Konya, büyükşehir olmasıyla birlikte Büyükşehir Belediyemizin açtığı KOMEK meslek edindirme kursları var. Bunlar Konya’nın kadınları için çok büyük bir avantajdır. Seçimlerde sahada çalışırken hangi mahalleye gittiysek, kadınlar mahallelerine bir hanımlar lokali istedi. 'Hanımların gideceği dinleneceği, spor yapacağı, bir yer olsun ki bizler daha kuvvetli olalım' dediler. Büyükşehir  Belediye Başkanımız bu konuda kadınlara destek oluyor. Hemen hemen her ilçeye meslek kursları açılıyor. Gençlerin boş dolaşmasını engelliyor bu kurslar. Hanımlar el sanatları farklı beceriler öğreniyorlar. Tabi Konya büyüyen bir şehir ve fazla göç alıyor. Bu tür faaliyetlerin artırılması taraftarıyım. Şu anda birde mülteci hanımlarımız var. Bizim en büyük yaramız ve sıkıntımız. Mülteci hanımlarımız içinde böyle bir projemiz var.

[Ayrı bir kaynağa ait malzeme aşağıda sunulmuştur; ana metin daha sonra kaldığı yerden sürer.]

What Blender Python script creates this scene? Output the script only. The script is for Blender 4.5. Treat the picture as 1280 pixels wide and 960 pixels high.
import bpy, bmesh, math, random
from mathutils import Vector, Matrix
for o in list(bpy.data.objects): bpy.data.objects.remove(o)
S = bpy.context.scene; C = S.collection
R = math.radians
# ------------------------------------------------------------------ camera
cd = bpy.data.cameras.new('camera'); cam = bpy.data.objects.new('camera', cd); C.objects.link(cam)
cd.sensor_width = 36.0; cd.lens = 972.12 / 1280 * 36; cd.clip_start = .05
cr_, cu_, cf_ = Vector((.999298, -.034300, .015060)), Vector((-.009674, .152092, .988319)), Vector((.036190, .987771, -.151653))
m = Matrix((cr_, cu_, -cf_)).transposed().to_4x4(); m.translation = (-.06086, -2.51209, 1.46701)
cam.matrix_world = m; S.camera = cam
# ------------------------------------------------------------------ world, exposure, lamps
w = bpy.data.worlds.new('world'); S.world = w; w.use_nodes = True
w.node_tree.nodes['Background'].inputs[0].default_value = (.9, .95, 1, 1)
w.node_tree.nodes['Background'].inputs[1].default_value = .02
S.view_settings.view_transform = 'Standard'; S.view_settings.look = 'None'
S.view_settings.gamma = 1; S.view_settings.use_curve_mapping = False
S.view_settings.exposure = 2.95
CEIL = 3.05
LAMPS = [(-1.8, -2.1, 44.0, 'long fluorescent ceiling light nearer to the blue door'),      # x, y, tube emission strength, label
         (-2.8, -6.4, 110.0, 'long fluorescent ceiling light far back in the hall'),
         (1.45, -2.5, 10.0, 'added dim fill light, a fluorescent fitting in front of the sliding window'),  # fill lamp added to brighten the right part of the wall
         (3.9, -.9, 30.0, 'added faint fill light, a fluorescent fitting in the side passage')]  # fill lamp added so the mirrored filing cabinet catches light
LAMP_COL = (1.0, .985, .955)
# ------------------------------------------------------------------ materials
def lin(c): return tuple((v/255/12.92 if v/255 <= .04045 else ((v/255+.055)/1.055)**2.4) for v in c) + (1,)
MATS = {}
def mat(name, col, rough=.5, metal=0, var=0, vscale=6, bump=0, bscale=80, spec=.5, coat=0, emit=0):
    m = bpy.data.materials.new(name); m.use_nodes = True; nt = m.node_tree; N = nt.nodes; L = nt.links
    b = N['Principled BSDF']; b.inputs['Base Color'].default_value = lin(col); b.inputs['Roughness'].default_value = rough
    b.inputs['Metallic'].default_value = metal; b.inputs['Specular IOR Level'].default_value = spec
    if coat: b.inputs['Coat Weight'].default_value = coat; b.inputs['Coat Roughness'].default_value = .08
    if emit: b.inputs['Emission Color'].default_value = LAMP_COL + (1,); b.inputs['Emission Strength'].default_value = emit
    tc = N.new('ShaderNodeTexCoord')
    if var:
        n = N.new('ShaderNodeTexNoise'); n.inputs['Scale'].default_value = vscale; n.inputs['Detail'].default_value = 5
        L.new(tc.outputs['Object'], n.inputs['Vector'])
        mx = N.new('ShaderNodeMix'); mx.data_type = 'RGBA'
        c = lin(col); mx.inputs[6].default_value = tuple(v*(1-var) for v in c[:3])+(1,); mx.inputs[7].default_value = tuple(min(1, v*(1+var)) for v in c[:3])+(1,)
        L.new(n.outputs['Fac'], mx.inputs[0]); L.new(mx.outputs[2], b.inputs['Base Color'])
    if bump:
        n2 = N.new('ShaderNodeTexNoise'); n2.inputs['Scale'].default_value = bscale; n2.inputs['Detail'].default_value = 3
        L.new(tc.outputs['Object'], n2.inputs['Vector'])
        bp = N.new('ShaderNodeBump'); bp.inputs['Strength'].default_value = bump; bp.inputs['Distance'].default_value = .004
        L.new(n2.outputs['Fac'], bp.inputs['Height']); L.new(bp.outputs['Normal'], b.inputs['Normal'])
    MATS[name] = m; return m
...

-Nasıl bir proje, biraz bahseder misiniz?

İlk önce onların psikolojileri konusunda bir psikoterapi tarzında bir şeyler yapılmalı dedik. Mülteci bayanların ailelerine destek olmak için yaptıkları ürünlerin satılması için pazar alanları projemiz var. Konya’nın ihtiyaç sahibi kadınlarına destek projemiz var. Tahir Akyürek bey ve diğer başkanlarımız bizi bu konularda destekledi. 'Proje getirin biz sonuna kadar sizin yanınızdayız' diyorlar. Bu konuda çalışmalarımız hazırlık aşamasında, araştırmalar yapıp, düzgün bir şekilde hazırlayıp sunacağız inşallah.  Ayrıca Konya'daki STK'ların kadın komisyonları olarak “herkese bir battaniye” diye bir çalışma başlattık. İhtiyaç sahiplerine ve mülteci ailelerine bir battaniye alacağız, bunun karşılığında 25 lira vereceğiz. Bir arkadaşımızı para toplama işinde görevlendirdik, isteyen istediği kadar battaniye ücreti verebilir. Konya STK’ları ve AK Parti olarak destekliyoruz bu projeyi. Yakında bu projeyi billboardlarda da göreceğiz.